Expertos, como el economista Joachim Müller, del Instituto para el Desarrollo del Mercado Laboral de Núremberg, sostienen que borrar las diferencias en ese lapso es difícil, pero posible.
“Hasta el 2005, las perspectivas eran modestas –recuerda–. En ese año, la tasa de desempleo en el oriente se situaba en el 18,7 por ciento, mientras que ahora la cifra alcanza el 9,8 por ciento, frente al 6 del occidente, lo que significa una reducción del 50 por ciento en nueve años”.

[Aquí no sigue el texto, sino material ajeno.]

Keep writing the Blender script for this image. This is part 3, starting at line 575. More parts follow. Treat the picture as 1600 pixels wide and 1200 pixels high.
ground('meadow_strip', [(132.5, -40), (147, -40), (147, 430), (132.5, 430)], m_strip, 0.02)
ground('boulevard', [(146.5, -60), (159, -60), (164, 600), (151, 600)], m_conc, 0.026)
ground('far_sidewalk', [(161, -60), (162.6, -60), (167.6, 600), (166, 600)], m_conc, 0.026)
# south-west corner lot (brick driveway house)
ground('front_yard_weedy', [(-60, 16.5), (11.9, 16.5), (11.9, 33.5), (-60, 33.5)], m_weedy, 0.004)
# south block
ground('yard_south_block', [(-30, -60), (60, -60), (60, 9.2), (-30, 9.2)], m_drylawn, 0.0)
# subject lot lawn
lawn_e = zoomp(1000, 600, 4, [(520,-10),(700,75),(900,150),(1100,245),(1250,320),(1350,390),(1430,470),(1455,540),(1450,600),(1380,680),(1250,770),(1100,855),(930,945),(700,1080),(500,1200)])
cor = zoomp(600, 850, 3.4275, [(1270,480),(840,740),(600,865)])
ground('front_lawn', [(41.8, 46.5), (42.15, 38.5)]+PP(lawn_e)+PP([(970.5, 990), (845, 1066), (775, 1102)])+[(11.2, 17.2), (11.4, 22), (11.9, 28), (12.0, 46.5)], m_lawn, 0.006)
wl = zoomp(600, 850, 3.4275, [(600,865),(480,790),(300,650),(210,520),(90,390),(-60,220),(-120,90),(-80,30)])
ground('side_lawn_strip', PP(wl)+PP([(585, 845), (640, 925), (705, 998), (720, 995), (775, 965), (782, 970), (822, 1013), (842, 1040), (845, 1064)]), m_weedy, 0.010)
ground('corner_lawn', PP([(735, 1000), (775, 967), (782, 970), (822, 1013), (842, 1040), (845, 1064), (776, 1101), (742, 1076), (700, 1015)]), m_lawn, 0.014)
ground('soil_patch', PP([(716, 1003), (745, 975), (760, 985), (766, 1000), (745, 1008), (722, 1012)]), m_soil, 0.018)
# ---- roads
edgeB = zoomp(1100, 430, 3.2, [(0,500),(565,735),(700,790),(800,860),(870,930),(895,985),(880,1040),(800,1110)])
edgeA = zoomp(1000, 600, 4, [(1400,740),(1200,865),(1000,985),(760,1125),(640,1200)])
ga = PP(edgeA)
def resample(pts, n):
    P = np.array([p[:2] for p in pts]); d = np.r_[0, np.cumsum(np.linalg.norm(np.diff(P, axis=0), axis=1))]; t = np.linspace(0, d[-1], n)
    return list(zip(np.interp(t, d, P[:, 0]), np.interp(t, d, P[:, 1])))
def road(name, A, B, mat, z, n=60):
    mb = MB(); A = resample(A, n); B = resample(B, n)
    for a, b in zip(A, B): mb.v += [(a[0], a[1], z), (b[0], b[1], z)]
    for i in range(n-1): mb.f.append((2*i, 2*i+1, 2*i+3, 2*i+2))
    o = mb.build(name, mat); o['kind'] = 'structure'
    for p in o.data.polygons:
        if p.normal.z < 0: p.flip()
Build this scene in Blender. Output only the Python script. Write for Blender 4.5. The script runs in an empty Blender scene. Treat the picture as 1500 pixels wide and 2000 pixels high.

Sin embargo, según la Central de Estadísticas de Alemania, el PIB per cápita de un germano oriental corresponde apenas al 66 por ciento de lo registrado en el occidente, donde se producen un promedio de 53.611 euros por habitante al año.
Además, de acuerdo con una encuesta del Instituto Demoskopie Allensbach, contratada por 14 medios, persisten los prejuicios de lado y lado sobre los vecinos. Así, por ejemplo, seis de cada diez alemanes del oriente siguen catalogando a los occidentales como “arrogantes, soberbios y ambiciosos”, mientras que ocho de cada diez alemanes del occidente consideran a los orientales como “desconfiados, descontentos y demasiado dependientes del Estado”.
Hace 25 años, el Muro de Berlín se desplomó y despertó a Alemania de una pesadilla que duró casi un siglo. Hoy, en pleno siglo XXI, el sueño de una sola nación, sin diferencias entre sus ciudadanos, se sigue construyendo.